**Given instruction**
Without including any images, reproduce each entry exactly.

[Entries with scene source code]

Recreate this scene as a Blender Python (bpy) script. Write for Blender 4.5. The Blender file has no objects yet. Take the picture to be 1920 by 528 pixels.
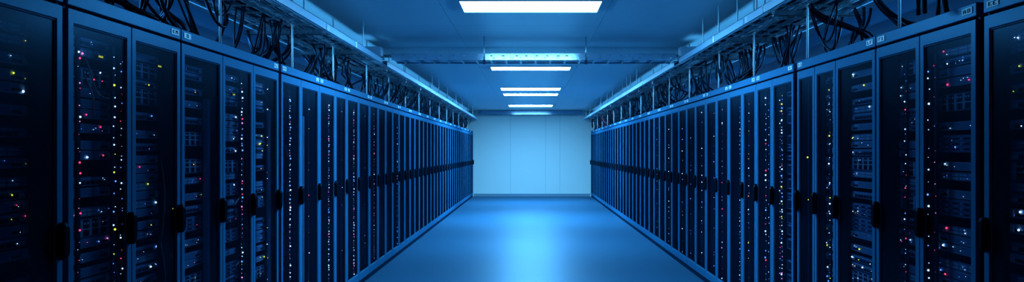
import bpy, bmesh, math, random
from mathutils import Vector

sc = bpy.context.scene
COL = sc.collection
R = random.Random(7)

# ------------------------------------------------------------------ camera
F_PX = 1586.0                      # focal length in pixels of the 1920 frame
EYE = 1.55
cam = bpy.data.cameras.new('camera')
co = bpy.data.objects.new('camera', cam)
COL.objects.link(co)
co.location = (0, 0, EYE)
co.rotation_euler = (math.radians(90), 0, 0)
cam.sensor_width = 36
cam.lens = 36 * F_PX / 1920
cam.shift_x = -35 / 1920
cam.shift_y = 19 / 1920
cam.clip_start = 0.05
sc.camera = co

sc.view_settings.view_transform = 'Standard'
sc.view_settings.look = 'None'
sc.view_settings.gamma = 1
sc.view_settings.use_curve_mapping = False
sc.view_settings.exposure = 0.0
sc.cycles.use_denoising = True
try:
    sc.cycles.denoising_prefilter = 'ACCURATE'
    sc.cycles.denoising_input_passes = 'RGB_ALBEDO_NORMAL'
except Exception:
    pass
sc.cycles.max_bounces = 10
sc.cycles.diffuse_bounces = 6
sc.cycles.glossy_bounces = 4
sc.cycles.transparent_max_bounces = 12
sc.cycles.caustics_reflective = False
sc.cycles.caustics_refractive = False
sc.cycles.sample_clamp_indirect = 3.0

w = bpy.data.worlds.new('world')
sc.world = w
w.use_nodes = True
w.node_tree.nodes['Background'].inputs[0].default_value = (0.01, 0.03, 0.08, 1)
w.node_tree.nodes['Background'].inputs[1].default_value = 0.0

# ------------------------------------------------------------------ materials
def mat(name, col, rough=0.5, metal=0.0, spec=0.5, noise=0.0, nscale=8.0, bump=0.0, coat=0.0):
    m = bpy.data.materials.new(name)
    m.use_nodes = True
    nt = m.node_tree
    b = nt.nodes['Principled BSDF']
    b.inputs['Base Color'].default_value = (*col, 1)
    b.inputs['Roughness'].default_value = rough
    b.inputs['Metallic'].default_value = metal
    b.inputs['Specular IOR Level'].default_value = spec
    b.inputs['Coat Weight'].default_value = coat
    if noise or bump:
        tc = nt.nodes.new('ShaderNodeTexCoord')
        n = nt.nodes.new('ShaderNodeTexNoise')
        n.inputs['Scale'].default_value = nscale
        n.inputs['Detail'].default_value = 4
        nt.links.new(tc.outputs['Object'], n.inputs['Vector'])
        if noise:
            mx = nt.nodes.new('ShaderNodeMapRange')
            mx.inputs['To Min'].default_value = max(0.02, rough - noise)
            mx.inputs['To Max'].default_value = min(1, rough + noise)
            nt.links.new(n.outputs['Fac'], mx.inputs['Value'])
            nt.links.new(mx.outputs['Result'], b.inputs['Roughness'])
        if bump:
            bp = nt.nodes.new('ShaderNodeBump')
            bp.inputs['Strength'].default_value = bump
            bp.inputs['Distance'].default_value = 0.002
            nt.links.new(n.outputs['Fac'], bp.inputs['Height'])
            nt.links.new(bp.outputs['Normal'], b.inputs['Normal'])
    return m

def emit(name, col, strength, sample=False):
    m = bpy.data.materials.new(name)
    m.use_nodes = True
    nt = m.node_tree
    b = nt.nodes['Principled BSDF']
    b.inputs['Base Color'].default_value = (0.02, 0.02, 0.02, 1)
    b.inputs['Emission Color'].default_value = (*col, 1)
    b.inputs['Emission Strength'].default_value = strength
    if not sample:
        m.cycles.emission_sampling = 'NONE'
    return m

def tinted_pane(name, fac, tint, dark, rough):
    m = bpy.data.materials.new(name)
    m.use_nodes = True
    nt = m.node_tree
    nt.nodes.remove(nt.nodes['Principled BSDF'])
    d = nt.nodes.new('ShaderNodeBsdfDiffuse')
    d.inputs['Color'].default_value = (*dark, 1)
    g = nt.nodes.new('ShaderNodeBsdfGlossy')
    g.inputs['Color'].default_value = (0.20, 0.45, 0.70, 1)
    g.inputs['Roughness'].default_value = rough
    b = nt.nodes.new('ShaderNodeMixShader')
    b.inputs[0].default_value = 0.05
    nt.links.new(d.outputs[0], b.inputs[1])
    nt.links.new(g.outputs[0], b.inputs[2])
    t = nt.nodes.new('ShaderNodeBsdfTransparent')
    t.inputs['Color'].default_value = (*tint, 1)
    mx = nt.nodes.new('ShaderNodeMixShader')
    mx.inputs[0].default_value = fac
    nt.links.new(t.outputs[0], mx.inputs[1])
    nt.links.new(b.outputs[0], mx.inputs[2])
    nt.links.new(mx.outputs[0], nt.nodes['Material Output'].inputs['Surface'])
    return m

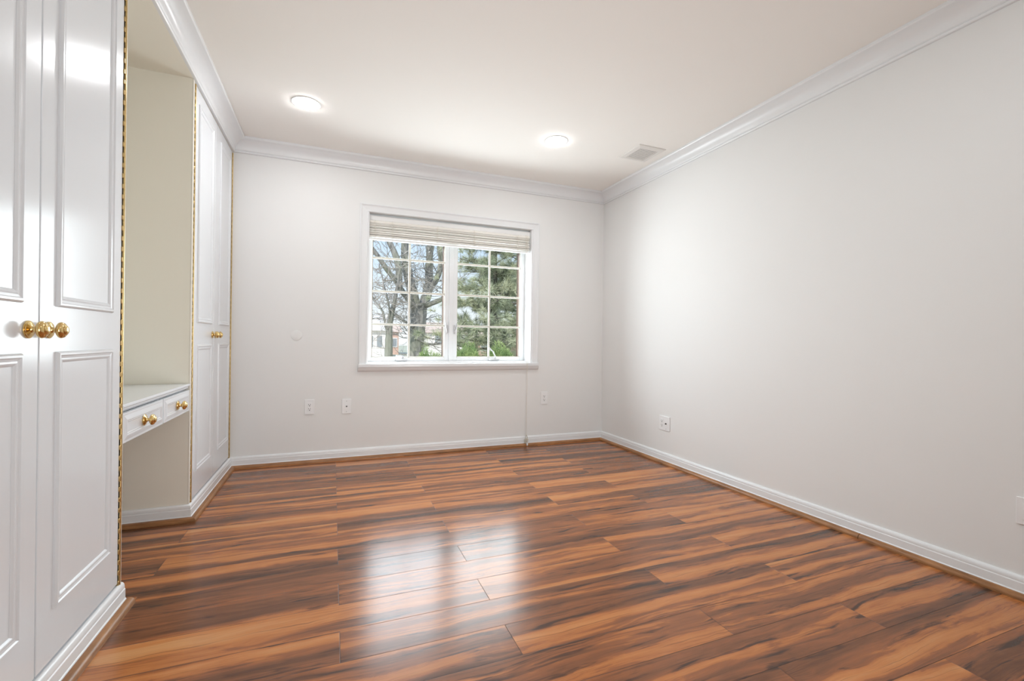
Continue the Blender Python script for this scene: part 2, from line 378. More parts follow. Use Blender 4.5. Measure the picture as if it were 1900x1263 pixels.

**Full output**
Recreate this scene as a Blender Python (bpy) script. Write for Blender 4.5. The Blender file has no objects yet. Take the picture to be 1920 by 528 pixels.
import bpy, bmesh, math, random
from mathutils import Vector

sc = bpy.context.scene
COL = sc.collection
R = random.Random(7)

# ------------------------------------------------------------------ camera
F_PX = 1586.0                      # focal length in pixels of the 1920 frame
EYE = 1.55
cam = bpy.data.cameras.new('camera')
co = bpy.data.objects.new('camera', cam)
COL.objects.link(co)
co.location = (0, 0, EYE)
co.rotation_euler = (math.radians(90), 0, 0)
cam.sensor_width = 36
cam.lens = 36 * F_PX / 1920
cam.shift_x = -35 / 1920
cam.shift_y = 19 / 1920
cam.clip_start = 0.05
sc.camera = co

sc.view_settings.view_transform = 'Standard'
sc.view_settings.look = 'None'
sc.view_settings.gamma = 1
sc.view_settings.use_curve_mapping = False
sc.view_settings.exposure = 0.0
sc.cycles.use_denoising = True
try:
    sc.cycles.denoising_prefilter = 'ACCURATE'
    sc.cycles.denoising_input_passes = 'RGB_ALBEDO_NORMAL'
except Exception:
    pass
sc.cycles.max_bounces = 10
sc.cycles.diffuse_bounces = 6
sc.cycles.glossy_bounces = 4
sc.cycles.transparent_max_bounces = 12
sc.cycles.caustics_reflective = False
sc.cycles.caustics_refractive = False
sc.cycles.sample_clamp_indirect = 3.0

w = bpy.data.worlds.new('world')
sc.world = w
w.use_nodes = True
w.node_tree.nodes['Background'].inputs[0].default_value = (0.01, 0.03, 0.08, 1)
w.node_tree.nodes['Background'].inputs[1].default_value = 0.0

# ------------------------------------------------------------------ materials
def mat(name, col, rough=0.5, metal=0.0, spec=0.5, noise=0.0, nscale=8.0, bump=0.0, coat=0.0):
    m = bpy.data.materials.new(name)
    m.use_nodes = True
    nt = m.node_tree
    b = nt.nodes['Principled BSDF']
    b.inputs['Base Color'].default_value = (*col, 1)
    b.inputs['Roughness'].default_value = rough
    b.inputs['Metallic'].default_value = metal
    b.inputs['Specular IOR Level'].default_value = spec
    b.inputs['Coat Weight'].default_value = coat
    if noise or bump:
        tc = nt.nodes.new('ShaderNodeTexCoord')
        n = nt.nodes.new('ShaderNodeTexNoise')
        n.inputs['Scale'].default_value = nscale
        n.inputs['Detail'].default_value = 4
        nt.links.new(tc.outputs['Object'], n.inputs['Vector'])
        if noise:
            mx = nt.nodes.new('ShaderNodeMapRange')
            mx.inputs['To Min'].default_value = max(0.02, rough - noise)
            mx.inputs['To Max'].default_value = min(1, rough + noise)
            nt.links.new(n.outputs['Fac'], mx.inputs['Value'])
            nt.links.new(mx.outputs['Result'], b.inputs['Roughness'])
        if bump:
            bp = nt.nodes.new('ShaderNodeBump')
            bp.inputs['Strength'].default_value = bump
            bp.inputs['Distance'].default_value = 0.002
            nt.links.new(n.outputs['Fac'], bp.inputs['Height'])
            nt.links.new(bp.outputs['Normal'], b.inputs['Normal'])
    return m

def emit(name, col, strength, sample=False):
    m = bpy.data.materials.new(name)
    m.use_nodes = True
    nt = m.node_tree
    b = nt.nodes['Principled BSDF']
    b.inputs['Base Color'].default_value = (0.02, 0.02, 0.02, 1)
    b.inputs['Emission Color'].default_value = (*col, 1)
    b.inputs['Emission Strength'].default_value = strength
    if not sample:
        m.cycles.emission_sampling = 'NONE'
    return m

def tinted_pane(name, fac, tint, dark, rough):
    m = bpy.data.materials.new(name)
    m.use_nodes = True
    nt = m.node_tree
    nt.nodes.remove(nt.nodes['Principled BSDF'])
    d = nt.nodes.new('ShaderNodeBsdfDiffuse')
    d.inputs['Color'].default_value = (*dark, 1)
    g = nt.nodes.new('ShaderNodeBsdfGlossy')
    g.inputs['Color'].default_value = (0.20, 0.45, 0.70, 1)
    g.inputs['Roughness'].default_value = rough
    b = nt.nodes.new('ShaderNodeMixShader')
    b.inputs[0].default_value = 0.05
    nt.links.new(d.outputs[0], b.inputs[1])
    nt.links.new(g.outputs[0], b.inputs[2])
    t = nt.nodes.new('ShaderNodeBsdfTransparent')
    t.inputs['Color'].default_value = (*tint, 1)
    mx = nt.nodes.new('ShaderNodeMixShader')
    mx.inputs[0].default_value = fac
    nt.links.new(t.outputs[0], mx.inputs[1])
    nt.links.new(b.outputs[0], mx.inputs[2])
    nt.links.new(mx.outputs[0], nt.nodes['Material Output'].inputs['Surface'])
    return m

Continue the Blender Python script for this scene: part 2, from line 378. More parts follow. Use Blender 4.5. Measure the picture as if it were 1900x1263 pixels.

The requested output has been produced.